Mass Layoffs Rising, New Report Shows

People wait to talk on an unemployment benefits hotline at an Employment Development Department office in San Jose, Calif. on Friday, Feb. 6, 2009.
AP Photo/Marcio Jose Sanchez
U.S. employers took a large ax to their payrolls in January, the government said Wednesday, and the cuts are likely to get worse over the next few months.

The Labor Department reported that mass layoffs, or job cuts of 50 or more by a single employer, increased to 2,227 in January, up almost 50 percent from the same month last year. More than 235,000 workers were fired as a result of last month's cuts.

January was a bad month for the labor market. Companies from a wide range of sectors announced thousands of layoffs, including Home Depot Inc., Boeing Co., Pfizer Inc. and Caterpillar Inc.

Not all of those cuts were reflected in the government's mass layoffs report, which counts actual firings as reported by laid-off workers seeking unemployment benefits. Many of the layoffs announced in January will take place over time, meaning that the department's mass layoff figures will likely keep increasing.

The pain has continued this week. On Monday alone, troubled flash memory maker Spansion Inc. said it will cut about 3,000 employees and computer chip maker Micron Technology Inc. announced it will slash as many as 2,000 workers by the end of August.

Still, the number of layoffs actually declined slightly from December on a seasonally adjusted basis, the department said. But the figures were uglier without the seasonal adjustment: mass layoffs jumped to 3,806, from 3,377 in December and 1,647 in January 2008.

President Barack Obama addressed the dire economic situation to Congress and the nation Tuesday, saying, "The impact of this recession is real, and it is everywhere." However, the president boldly declared: "We will rebuild, we will recover, and the United States of America will emerge stronger than before." (Read the full speech here |


The speech, which looked very much like a formal State-Of-The Union address, marked a transition from the hard fights of the president's first month in office to his attempt to sell legislators and the American people on a broad set of initiatives.

"Now is the time to jumpstart job creation, re-start lending, and invest in areas like energy, health care, and education that will grow our economy, even as we make hard choices to bring our deficit down," the president said, stressing the importance of investments that will position the United States to compete on the world stage in the long run. (More On What Mr. Obama Said On The Economy)

The government seasonally adjusts many economic indicators to smooth out fluctuations resulting from weather changes, holidays and other predictable factors.

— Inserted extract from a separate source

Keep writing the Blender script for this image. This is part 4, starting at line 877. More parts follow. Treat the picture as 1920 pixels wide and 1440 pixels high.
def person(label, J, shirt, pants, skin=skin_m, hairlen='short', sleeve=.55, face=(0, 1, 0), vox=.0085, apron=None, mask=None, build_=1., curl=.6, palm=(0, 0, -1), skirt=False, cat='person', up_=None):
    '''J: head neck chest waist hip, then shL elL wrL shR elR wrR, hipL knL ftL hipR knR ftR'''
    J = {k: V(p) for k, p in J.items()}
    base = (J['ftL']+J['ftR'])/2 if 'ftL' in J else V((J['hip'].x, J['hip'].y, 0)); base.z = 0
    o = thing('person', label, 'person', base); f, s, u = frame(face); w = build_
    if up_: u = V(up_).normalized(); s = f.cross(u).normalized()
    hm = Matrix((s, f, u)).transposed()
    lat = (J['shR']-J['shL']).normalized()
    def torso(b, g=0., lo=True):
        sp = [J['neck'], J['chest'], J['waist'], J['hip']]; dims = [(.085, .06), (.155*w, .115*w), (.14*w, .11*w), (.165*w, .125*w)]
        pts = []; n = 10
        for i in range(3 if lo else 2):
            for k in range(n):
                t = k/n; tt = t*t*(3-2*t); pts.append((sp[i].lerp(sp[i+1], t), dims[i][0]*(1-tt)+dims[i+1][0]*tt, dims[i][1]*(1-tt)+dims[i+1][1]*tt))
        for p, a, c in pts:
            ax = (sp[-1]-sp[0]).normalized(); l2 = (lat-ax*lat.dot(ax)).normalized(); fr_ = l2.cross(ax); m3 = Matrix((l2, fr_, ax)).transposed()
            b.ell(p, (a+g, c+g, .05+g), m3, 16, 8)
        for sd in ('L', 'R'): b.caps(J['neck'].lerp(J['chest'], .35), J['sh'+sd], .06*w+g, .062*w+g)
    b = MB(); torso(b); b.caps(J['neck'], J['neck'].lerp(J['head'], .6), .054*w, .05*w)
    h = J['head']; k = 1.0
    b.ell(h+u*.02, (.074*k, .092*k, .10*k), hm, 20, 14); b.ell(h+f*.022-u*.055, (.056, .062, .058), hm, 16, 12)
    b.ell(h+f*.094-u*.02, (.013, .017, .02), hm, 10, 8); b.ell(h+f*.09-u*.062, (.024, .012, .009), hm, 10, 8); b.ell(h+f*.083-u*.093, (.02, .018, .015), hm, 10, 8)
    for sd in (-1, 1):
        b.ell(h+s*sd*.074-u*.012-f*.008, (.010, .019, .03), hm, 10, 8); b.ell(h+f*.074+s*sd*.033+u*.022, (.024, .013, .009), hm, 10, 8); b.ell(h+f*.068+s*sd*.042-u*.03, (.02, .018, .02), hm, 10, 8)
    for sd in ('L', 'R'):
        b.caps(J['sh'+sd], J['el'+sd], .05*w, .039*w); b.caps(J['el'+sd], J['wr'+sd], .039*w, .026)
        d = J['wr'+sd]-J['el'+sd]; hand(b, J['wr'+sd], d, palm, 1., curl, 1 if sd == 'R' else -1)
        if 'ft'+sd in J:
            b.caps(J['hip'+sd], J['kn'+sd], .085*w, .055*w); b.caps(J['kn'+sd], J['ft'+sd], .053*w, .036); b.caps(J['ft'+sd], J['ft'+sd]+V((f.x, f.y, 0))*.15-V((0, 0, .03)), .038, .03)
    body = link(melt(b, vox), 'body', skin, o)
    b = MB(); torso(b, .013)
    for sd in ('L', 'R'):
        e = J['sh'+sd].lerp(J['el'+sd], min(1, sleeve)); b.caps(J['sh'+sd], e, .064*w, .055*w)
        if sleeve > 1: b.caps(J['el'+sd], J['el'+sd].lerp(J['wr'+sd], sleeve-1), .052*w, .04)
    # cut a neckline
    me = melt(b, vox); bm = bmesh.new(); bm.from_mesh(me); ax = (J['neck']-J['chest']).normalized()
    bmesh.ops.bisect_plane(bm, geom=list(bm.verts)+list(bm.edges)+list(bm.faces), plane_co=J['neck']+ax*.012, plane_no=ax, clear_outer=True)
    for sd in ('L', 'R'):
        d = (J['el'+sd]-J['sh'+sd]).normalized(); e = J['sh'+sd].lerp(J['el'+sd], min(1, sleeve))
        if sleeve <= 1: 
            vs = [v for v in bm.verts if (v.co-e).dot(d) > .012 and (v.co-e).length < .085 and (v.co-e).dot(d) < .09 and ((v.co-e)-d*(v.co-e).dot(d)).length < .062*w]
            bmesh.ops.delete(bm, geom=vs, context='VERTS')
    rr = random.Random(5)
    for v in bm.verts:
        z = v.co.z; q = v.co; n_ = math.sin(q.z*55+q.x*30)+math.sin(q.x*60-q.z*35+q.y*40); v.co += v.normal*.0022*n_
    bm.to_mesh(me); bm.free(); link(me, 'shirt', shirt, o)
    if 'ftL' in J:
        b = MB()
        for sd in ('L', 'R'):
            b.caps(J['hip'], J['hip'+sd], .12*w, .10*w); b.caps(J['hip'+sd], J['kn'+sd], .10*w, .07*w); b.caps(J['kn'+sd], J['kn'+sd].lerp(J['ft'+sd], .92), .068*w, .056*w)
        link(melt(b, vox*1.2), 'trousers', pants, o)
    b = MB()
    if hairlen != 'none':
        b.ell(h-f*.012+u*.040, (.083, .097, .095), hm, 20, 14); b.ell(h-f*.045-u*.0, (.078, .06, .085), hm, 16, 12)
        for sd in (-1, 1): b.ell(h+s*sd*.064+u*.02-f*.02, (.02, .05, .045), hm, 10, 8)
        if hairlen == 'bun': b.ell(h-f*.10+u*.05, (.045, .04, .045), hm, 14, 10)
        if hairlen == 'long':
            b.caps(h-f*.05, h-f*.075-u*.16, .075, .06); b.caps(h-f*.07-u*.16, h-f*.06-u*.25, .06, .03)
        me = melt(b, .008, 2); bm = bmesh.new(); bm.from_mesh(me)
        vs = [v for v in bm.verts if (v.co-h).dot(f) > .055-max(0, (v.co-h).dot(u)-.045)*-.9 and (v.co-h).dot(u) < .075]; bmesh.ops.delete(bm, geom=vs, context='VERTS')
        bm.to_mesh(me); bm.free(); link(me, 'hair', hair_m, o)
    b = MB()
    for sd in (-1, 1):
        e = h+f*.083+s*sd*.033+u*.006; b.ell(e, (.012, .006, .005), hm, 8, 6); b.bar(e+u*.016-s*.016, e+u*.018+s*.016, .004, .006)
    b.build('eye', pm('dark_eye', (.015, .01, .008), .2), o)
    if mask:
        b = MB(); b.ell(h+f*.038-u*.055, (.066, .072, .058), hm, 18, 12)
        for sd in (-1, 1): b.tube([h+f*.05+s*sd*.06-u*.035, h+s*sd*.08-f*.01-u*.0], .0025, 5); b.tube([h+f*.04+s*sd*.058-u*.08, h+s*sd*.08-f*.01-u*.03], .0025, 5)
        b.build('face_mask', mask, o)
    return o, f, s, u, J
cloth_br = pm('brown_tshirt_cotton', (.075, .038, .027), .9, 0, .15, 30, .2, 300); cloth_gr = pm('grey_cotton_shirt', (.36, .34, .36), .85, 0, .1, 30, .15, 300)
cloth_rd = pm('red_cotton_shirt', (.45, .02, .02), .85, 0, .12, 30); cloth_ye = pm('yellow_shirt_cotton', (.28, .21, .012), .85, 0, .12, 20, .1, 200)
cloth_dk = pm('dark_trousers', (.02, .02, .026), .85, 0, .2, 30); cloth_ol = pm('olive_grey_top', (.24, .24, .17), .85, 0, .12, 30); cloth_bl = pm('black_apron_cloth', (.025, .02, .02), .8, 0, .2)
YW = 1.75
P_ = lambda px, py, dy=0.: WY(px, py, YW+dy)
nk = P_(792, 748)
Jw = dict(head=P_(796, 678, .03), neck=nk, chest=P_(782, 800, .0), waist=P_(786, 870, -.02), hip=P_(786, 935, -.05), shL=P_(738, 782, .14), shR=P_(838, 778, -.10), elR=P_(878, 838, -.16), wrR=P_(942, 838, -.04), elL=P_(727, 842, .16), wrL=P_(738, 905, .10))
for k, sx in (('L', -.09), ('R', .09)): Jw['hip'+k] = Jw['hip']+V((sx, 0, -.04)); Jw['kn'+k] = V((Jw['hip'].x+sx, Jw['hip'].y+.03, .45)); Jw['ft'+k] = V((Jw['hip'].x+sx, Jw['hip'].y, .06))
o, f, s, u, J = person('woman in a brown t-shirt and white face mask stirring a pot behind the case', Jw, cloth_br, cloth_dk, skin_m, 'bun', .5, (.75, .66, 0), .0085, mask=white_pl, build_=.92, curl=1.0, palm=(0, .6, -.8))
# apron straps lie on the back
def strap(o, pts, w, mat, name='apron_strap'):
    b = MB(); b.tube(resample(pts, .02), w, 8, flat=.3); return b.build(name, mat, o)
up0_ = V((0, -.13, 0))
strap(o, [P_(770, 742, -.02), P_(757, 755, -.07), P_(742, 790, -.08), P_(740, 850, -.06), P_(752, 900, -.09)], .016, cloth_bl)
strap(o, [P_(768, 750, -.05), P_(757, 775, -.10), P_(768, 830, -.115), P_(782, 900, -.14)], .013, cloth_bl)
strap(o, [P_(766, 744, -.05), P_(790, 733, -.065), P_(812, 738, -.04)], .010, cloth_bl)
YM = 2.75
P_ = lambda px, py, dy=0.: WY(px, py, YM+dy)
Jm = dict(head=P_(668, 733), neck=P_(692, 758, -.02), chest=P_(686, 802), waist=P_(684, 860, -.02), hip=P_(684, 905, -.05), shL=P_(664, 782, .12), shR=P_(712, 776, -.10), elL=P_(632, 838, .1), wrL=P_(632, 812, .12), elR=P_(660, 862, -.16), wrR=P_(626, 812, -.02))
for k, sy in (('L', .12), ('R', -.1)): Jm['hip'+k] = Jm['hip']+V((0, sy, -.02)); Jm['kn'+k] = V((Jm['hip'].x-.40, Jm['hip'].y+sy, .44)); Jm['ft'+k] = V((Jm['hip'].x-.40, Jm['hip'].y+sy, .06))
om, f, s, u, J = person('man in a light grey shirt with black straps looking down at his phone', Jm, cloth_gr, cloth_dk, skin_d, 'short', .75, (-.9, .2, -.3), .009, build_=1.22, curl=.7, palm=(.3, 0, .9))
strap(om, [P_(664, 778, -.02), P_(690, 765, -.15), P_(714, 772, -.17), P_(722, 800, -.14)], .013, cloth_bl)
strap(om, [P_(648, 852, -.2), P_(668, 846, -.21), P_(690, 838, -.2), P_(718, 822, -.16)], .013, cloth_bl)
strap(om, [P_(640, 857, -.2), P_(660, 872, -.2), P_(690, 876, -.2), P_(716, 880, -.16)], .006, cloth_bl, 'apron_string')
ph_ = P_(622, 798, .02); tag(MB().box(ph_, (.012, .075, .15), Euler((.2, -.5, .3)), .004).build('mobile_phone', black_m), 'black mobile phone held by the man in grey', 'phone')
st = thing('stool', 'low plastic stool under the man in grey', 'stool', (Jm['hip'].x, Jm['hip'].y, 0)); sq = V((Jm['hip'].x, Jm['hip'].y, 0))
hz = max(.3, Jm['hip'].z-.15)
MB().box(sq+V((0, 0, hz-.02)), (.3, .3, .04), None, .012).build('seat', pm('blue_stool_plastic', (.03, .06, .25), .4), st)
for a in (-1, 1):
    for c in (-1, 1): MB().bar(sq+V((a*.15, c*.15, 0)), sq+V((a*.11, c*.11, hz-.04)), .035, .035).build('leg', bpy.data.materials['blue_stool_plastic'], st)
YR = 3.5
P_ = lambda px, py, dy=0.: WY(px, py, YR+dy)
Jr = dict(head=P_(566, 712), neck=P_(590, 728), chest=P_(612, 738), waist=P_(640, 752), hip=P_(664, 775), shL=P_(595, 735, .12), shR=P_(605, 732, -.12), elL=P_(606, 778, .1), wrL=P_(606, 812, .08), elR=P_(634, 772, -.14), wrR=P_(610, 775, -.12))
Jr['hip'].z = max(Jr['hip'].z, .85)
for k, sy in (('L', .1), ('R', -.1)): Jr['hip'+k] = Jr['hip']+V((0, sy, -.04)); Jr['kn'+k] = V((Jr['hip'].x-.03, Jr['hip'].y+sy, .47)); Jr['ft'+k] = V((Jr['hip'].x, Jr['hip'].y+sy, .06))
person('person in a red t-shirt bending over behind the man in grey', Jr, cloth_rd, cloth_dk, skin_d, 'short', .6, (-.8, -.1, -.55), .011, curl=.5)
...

Eleven industries - including mining, manufacturing, transportation and financial services - in January reported the highest levels of job losses on government records dating back to 1996.

Additionally, sales of existing homes took an unexpected plunge from December to January, falling to the lowest level in nearly 12 years as pessimism about the economy grew and buyers waited to see how the new government would help revive the U.S. housing market.

The department said earlier this month that employers cut nearly 600,000 jobs in January, sending the unemployment rate to 7.6 percent, the highest in 17 years.

Mass layoffs rose sharply last year to more than 21,000, from about 15,000 in 2007, the department said in January. More than 2.1 million workers lost their jobs last year due to those reductions.